US defends surveillance of phone calls and internet
The Obama administration has staunchly defended the way it obtains private communications, both in the US and from abroad, amid a wave of revelations exposing the extent of official surveillance.
The Washington Post and The Guardian reported on Thursday night that a classified programme, dating back to the later years of the George W Bush administration, permitted the National Security Agency and the Federal Bureau of Investigation to collect the data as part of the country’s antiterrorism efforts.
The highly classified NSA and FBI programme was codenamed Prism and was established in 2007, the papers reported.
As civil liberties groups expressed outrage about the extent of the programme, James Clapper, the director of national intelligence, issued a rare statement to defend the practice.
“Information collected under this programme is among the most important and valuable foreign intelligence information we collect, and is used to protect our nation from a wide variety of threats,” Mr Clapper said.
He said the programme, authorised under Section 702 of the Foreign Intelligence Surveillance Act (Fisa), was only used to obtain intelligence about non-Americans living outside the US, and could not be used to intentionally target US citizens or people living in the US.
Mr Clapper said the Washington Post and Guardian reports contained “numerous inaccuracies”, labelling them “reprehensible” for risking “important protections for the security of Americans”.
Section 702 actions were subject to oversight by the Foreign Intelligence Surveillance Court, the executive branch and Congress, he said, adding that Congress recently reauthorised the activities “after extensive hearings and debate”.
But with the growing controversy over information sharing spreading to Silicon Valley, internet and social media companies rushed to reassure users of the security of their networks.
“Google cares deeply about the security of our users’ data. We disclose user data to government in accordance with the law, and we review all such requests carefully,” said a spokesperson for the tech company.
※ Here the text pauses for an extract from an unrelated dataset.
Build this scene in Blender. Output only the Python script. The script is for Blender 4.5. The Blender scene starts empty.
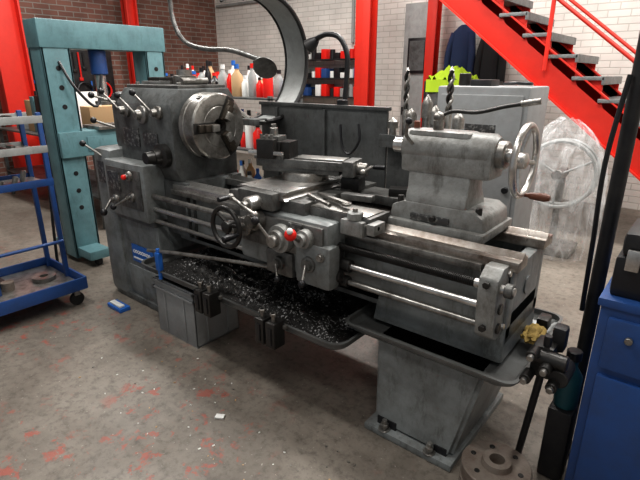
import bpy, bmesh, math, random
from mathutils import Vector, Matrix
from mathutils import noise as mn
random.seed(7)
R=math.radians
SC=bpy.context.scene

# ---------------- materials ----------------
def M(name,col,rough=.5,metal=0.0,grime=0.0,gcol=(.04,.035,.03),scale=6,bump=0.0,lo=.42,hi=.68,bscale=60,streak=0.0):
    m=bpy.data.materials.new(name); m.use_nodes=True
    nt=m.node_tree; N=nt.nodes; L=nt.links
    b=N['Principled BSDF']
    b.inputs['Base Color'].default_value=(*col,1); b.inputs['Roughness'].default_value=rough
    b.inputs['Metallic'].default_value=metal
    tc=N.new('ShaderNodeTexCoord')
    if grime>0:
        n=N.new('ShaderNodeTexNoise'); n.inputs['Scale'].default_value=scale; n.inputs['Detail'].default_value=9; n.inputs['Roughness'].default_value=.74
        L.new(tc.outputs['Object'],n.inputs['Vector'])
        r=N.new('ShaderNodeMapRange'); r.inputs['From Min'].default_value=lo; r.inputs['From Max'].default_value=hi
        r.inputs['To Min'].default_value=0; r.inputs['To Max'].default_value=grime
        L.new(n.outputs['Fac'],r.inputs['Value'])
        x=N.new('ShaderNodeMix'); x.data_type='RGBA'
        x.inputs['A'].default_value=(*col,1); x.inputs['B'].default_value=(*gcol,1)
        L.new(r.outputs['Result'],x.inputs['Factor']); out=x.outputs['Result']
        if streak>0:
            mp=N.new('ShaderNodeMapping'); mp.inputs['Scale'].default_value=(16,16,4.5); L.new(tc.outputs['Object'],mp.inputs['Vector'])
            n3=N.new('ShaderNodeTexNoise'); n3.inputs['Scale'].default_value=1; n3.inputs['Detail'].default_value=8; n3.inputs['Roughness'].default_value=.78; L.new(mp.outputs[0],n3.inputs['Vector'])
            r3=N.new('ShaderNodeMapRange'); r3.inputs['From Min'].default_value=.53; r3.inputs['From Max'].default_value=.66; r3.inputs['To Max'].default_value=streak; L.new(n3.outputs['Fac'],r3.inputs['Value'])
            x3=N.new('ShaderNodeMix'); x3.data_type='RGBA'; x3.inputs['B'].default_value=(gcol[0]*.5,gcol[1]*.5,gcol[2]*.45,1)
            L.new(out,x3.inputs['A']); L.new(r3.outputs['Result'],x3.inputs['Factor']); out=x3.outputs['Result']
        L.new(out,b.inputs['Base Color'])
        r2=N.new('ShaderNodeMapRange'); r2.inputs['To Min'].default_value=max(.05,rough-.12); r2.inputs['To Max'].default_value=min(1,rough+.18)
        L.new(n.outputs['Fac'],r2.inputs['Value']); L.new(r2.outputs['Result'],b.inputs['Roughness'])
    if bump>0:
        n2=N.new('ShaderNodeTexNoise'); n2.inputs['Scale'].default_value=bscale; n2.inputs['Detail'].default_value=4
        L.new(tc.outputs['Object'],n2.inputs['Vector'])
        bp=N.new('ShaderNodeBump'); bp.inputs['Strength'].default_value=bump; bp.inputs['Distance'].default_value=.01
        L.new(n2.outputs['Fac'],bp.inputs['Height']); L.new(bp.outputs['Normal'],b.inputs['Normal'])
    return m
grey=M('lathe_grey_paint',(.235,.252,.252),.4,0,.7,(.085,.082,.074),5,.08,streak=.55)
greyD=M('grimy_grey_paint',(.125,.133,.133),.36,0,.85,(.032,.03,.027),8,.12,streak=.55)
greyL=M('light_grey_paint',(.36,.375,.37),.45,0,.5,(.16,.15,.135),4,.08,streak=.2)
panelG=M('splash_sheet',(.12,.125,.125),.4,.3,.7,(.035,.033,.03),4,.1,streak=.5)
steel=M('bright_steel',(.66,.65,.63),.27,.9,.65,(.18,.16,.14),9)
steelw=M('worn_steel',(.36,.35,.33),.34,.8,.8,(.07,.06,.05),13,.1)
cast=M('cast_iron',(.175,.175,.168),.38,.45,.85,(.038,.035,.032),9,.2,streak=.45)
castL=M('tailstock_casting',(.30,.305,.295),.4,.2,.75,(.10,.09,.078),7,.15,streak=.5)
oily=M('oily_dark_steel',(.05,.048,.046),.33,.5,.6,(.018,.017,.016),12,.15)
jawM=M('jaw_steel',(.10,.085,.07),.35,.7,.5,(.03,.025,.02),14)
brownway=M('oiled_way',(.38,.35,.32),.28,.75,.9,(.10,.068,.05),10)
black=M('black_plastic',(.015,.015,.017),.38)
blackm=M('black_metal',(.022,.022,.024),.45,.2,.5,(.06,.055,.05),10)
redp=M('red_paint',(.68,.035,.02),.42,0,.3,(.4,.02,.015),3)
redb=M('red_plastic',(.75,.025,.018),.3)
blue=M('blue_paint',(.025,.08,.25),.4,0,.5,(.035,.05,.10),5)
blueD=M('dark_blue_cloth',(.02,.035,.09),.9)
teal=M('teal_paint',(.145,.28,.305),.42,0,.6,(.07,.135,.15),4,streak=.3)
tealb=M('teal_plastic',(.02,.11,.13),.45,0,.5,(.02,.05,.06),6)
brass=M('brown_handle',(.16,.06,.035),.35)
white=M('white_plastic',(.8,.8,.77),.4)
mustard=M('mustard_rag',(.36,.25,.07),.8,0,.6,(.17,.12,.05),20)
hivis=M('hivis_cloth',(.55,.8,.04),.8)
plate=M('engraved_plate',(.10,.10,.10),.35,.6,.6,(.5,.5,.48),40,0,.5,.6)
sign=M('blue_badge',(.03,.15,.5),.35)
crateM=M('crate_plastic',(.30,.31,.315),.5,0,.5,(.18,.175,.16),5)
rubber=M('rubber',(.02,.02,.02),.7)
tray=M('tray_steel_paint',(.16,.165,.162),.32,.2,.6,(.055,.052,.048),7)
card=M('cardboard',(.5,.33,.18),.8)
rustd=M('rusty_plate',(.25,.215,.185),.5,.4,.8,(.12,.08,.06),9,.2)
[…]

“From time to time, people allege that we have created a government ‘back door’ into our systems, but Google does not have a ‘back door’ for the government to access private user data.”
Information collected under this programme is among the most important and valuable foreign intelligence information we collect- James Clapper, director of national intelligence
“We provide customer data only when we receive a legally binding order or subpoena to do so, and never on a voluntary basis,” it said.
“In addition we only ever comply with orders for requests about specific accounts or identifiers. If the government has a broader voluntary national security programme to gather customer data we don’t participate in it,” Microsoft said.
But Apple and Facebook disputed the report.
“We have never heard of Prism,” Apple said in a statement. “We do not provide any government agency with direct access to our servers, and any government agency requesting customer data must get a court order.”
Facebook said it did not provide any government organisation with direct access to its servers.
“When Facebook is asked for data or information about specific individuals, we carefully scrutinise any such request for compliance with all applicable laws, and provide information only to the extent required by law,” Facebook said.
Earlier on Thursday, it emerged that the Obama administration had been secretly collecting the phone records of its citizens since the day it took office, extending a Bush-era practice, with the knowledge and approval of both Republican and Democratic lawmakers.
The administration has been compelling Verizon Communications, and possibly other leading phone companies, to hand over the records of all telephone calls made “between the United States and abroad” or “wholly within the United States, including local telephone calls”.
The practice was revealed by The Guardian, which published an order – signed by the secret Foreign Intelligence Surveillance Court – instructing Verizon to give the NSA the metadata, or information logs, for the calls “on an ongoing daily basis”.
This is the first concrete evidence that the administration is continuing a broad campaign of domestic surveillance that began when the Bush administration passed the Patriot Act after the 9/11 terrorist attacks.
The order covered the three months from January 19 to April 25, but it is apparent that the practice has been going on for much longer.
“As far as I know, this is the exact three-month renewal of what has been in place for the past seven years,” Dianne Feinstein, the Democratic chairwoman of the Senate intelligence committee, said on Thursday morning.
“This renewal is carried out by [the Fisa] under the business records section of the Patriot Act. Therefore it is lawful. It has been briefed to Congress,” she told reporters, defending the practice.
While civil libertarians condemned the practice as “deeply Orwellian”, the White House said its actions were necessary to protect the US from terrorist attacks.
A senior Obama administration official said the phone programme “allows counterterrorism personnel to discover whether known or suspected terrorists have been in contact with other persons who may be engaged in terrorist activities, particularly people located inside the United States”.
Spokesmen for Verizon and AT&T, another leading phone company, declined to comment.